On a day the Union government approved a proposal to grant Scheduled Tribe status to six other backward class (OBC) communities of Assam, Sikkim chief minister Pawan Chamling sounded sceptical of the prospects of the Centre giving similar tag to the 11 Gorkha communities in the Himalayan state.

Chamling suggested that the three-member team of the Union tribal affairs ministry headed by joint secretary Meera Ranjan Tshering, which arrived here on Tuesday and held consultation with the representatives of the 11 communities on their demand, was a hogwash.

“The central government had formed such a committee in the past, but there has been no action till date. No report has been submitted. They (the committee) are roaming here before the election, doing a routine job,” the chief minister said, adding that he saw no point in meeting the panel members.

The 11 Nepali-speaking communities seeking tribal status are Rai, Mangar, Gurung, Thami, Bhujel, Jogi, Sanyasi, Giri, Newar, Khas and Dewan (Yakha).

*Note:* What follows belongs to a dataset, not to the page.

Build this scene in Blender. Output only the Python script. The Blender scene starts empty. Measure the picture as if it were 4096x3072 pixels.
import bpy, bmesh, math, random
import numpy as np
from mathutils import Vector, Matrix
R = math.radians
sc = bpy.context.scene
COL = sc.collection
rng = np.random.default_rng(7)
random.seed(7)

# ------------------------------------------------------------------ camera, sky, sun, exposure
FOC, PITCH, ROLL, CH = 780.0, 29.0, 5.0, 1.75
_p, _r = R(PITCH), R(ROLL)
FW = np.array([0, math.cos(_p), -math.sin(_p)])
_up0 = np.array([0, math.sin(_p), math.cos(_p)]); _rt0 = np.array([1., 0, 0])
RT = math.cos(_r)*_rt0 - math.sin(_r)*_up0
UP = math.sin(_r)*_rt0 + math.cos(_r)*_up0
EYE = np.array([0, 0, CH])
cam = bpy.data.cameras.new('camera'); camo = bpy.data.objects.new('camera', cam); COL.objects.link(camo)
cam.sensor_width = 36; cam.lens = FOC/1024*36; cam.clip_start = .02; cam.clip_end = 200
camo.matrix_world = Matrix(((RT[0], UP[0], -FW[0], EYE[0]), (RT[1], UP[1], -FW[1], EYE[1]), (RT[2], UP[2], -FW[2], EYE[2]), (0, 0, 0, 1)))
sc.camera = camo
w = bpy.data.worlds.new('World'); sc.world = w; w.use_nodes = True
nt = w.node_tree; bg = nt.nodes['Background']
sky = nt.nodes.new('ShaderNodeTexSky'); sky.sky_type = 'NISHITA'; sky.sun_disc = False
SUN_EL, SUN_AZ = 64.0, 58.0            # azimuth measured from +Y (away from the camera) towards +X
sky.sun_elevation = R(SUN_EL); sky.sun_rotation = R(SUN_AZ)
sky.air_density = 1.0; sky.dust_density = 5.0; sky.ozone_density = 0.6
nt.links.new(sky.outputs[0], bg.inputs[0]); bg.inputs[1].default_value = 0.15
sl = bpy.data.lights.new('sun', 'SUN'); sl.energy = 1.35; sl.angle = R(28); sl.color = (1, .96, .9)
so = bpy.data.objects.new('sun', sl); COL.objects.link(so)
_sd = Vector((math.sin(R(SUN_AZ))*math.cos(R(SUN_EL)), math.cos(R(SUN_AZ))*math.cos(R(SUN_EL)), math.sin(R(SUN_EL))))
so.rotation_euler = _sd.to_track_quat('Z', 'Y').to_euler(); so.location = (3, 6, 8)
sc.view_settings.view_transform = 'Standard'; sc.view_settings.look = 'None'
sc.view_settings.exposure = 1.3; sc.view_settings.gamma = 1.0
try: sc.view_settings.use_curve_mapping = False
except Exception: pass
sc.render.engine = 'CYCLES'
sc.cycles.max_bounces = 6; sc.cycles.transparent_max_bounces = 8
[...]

Similar demand has also been voiced in the neighbouring Darjeeling hills. The government of Bengal, too, backs the demand.

The tribal affairs ministry had set up a committee under Ashok Pai, a joint secretary, in the first week of April 2016 to examine the proposal to declare the 11 communities in Bengal and other states Scheduled Castes.

The committee was given three months to submit its report. But before Pai could examine the matter, he was transferred to the National Commission for Scheduled Tribes.

The panel was later reconstituted under another senior officer, Vishu Maini, and is now headed by Tshering.

Tshering will also meet those from Darjeeling demanding the tribal status during its visit. “The team will either meet the Darjeeling delegations in Rangpo or Melli. They will not travel to Darjeeling,” said a source in the state government.

Tshering, however, refused to talk to the media.

According to the norms, ST status is granted to communities through amendments to the list of Scheduled Tribes. The Centre moves a bill in Parliament to amend the list. Usually, the state government recommends the inclusion of a particular community in the ST list. The tribal affairs ministry seeks the opinion of the registrar general of India and the National Commission for STs, after which the bill is tabled in Parliament.

In recent times, the chief minister has made public his disappointment with the Centre and Prime Minister Narendra Modi for allegedly turning a deaf ear to many demands of Sikkim, including granting of ST status to the 11 communities. The ruling Sikkim Democratic Front is part of the BJP-led National Democratic Alliance and North East Democratic Alliance (NEDA).

Chamling, however, said there was no question of his party quitting the NDA and NEDA.

“We became part of the NDA and NEDA after the elections (in 2014). We have never fought an election in an alliance and we will not do so this time either. Our two MPs continue to support the NDA and the central government,” he said.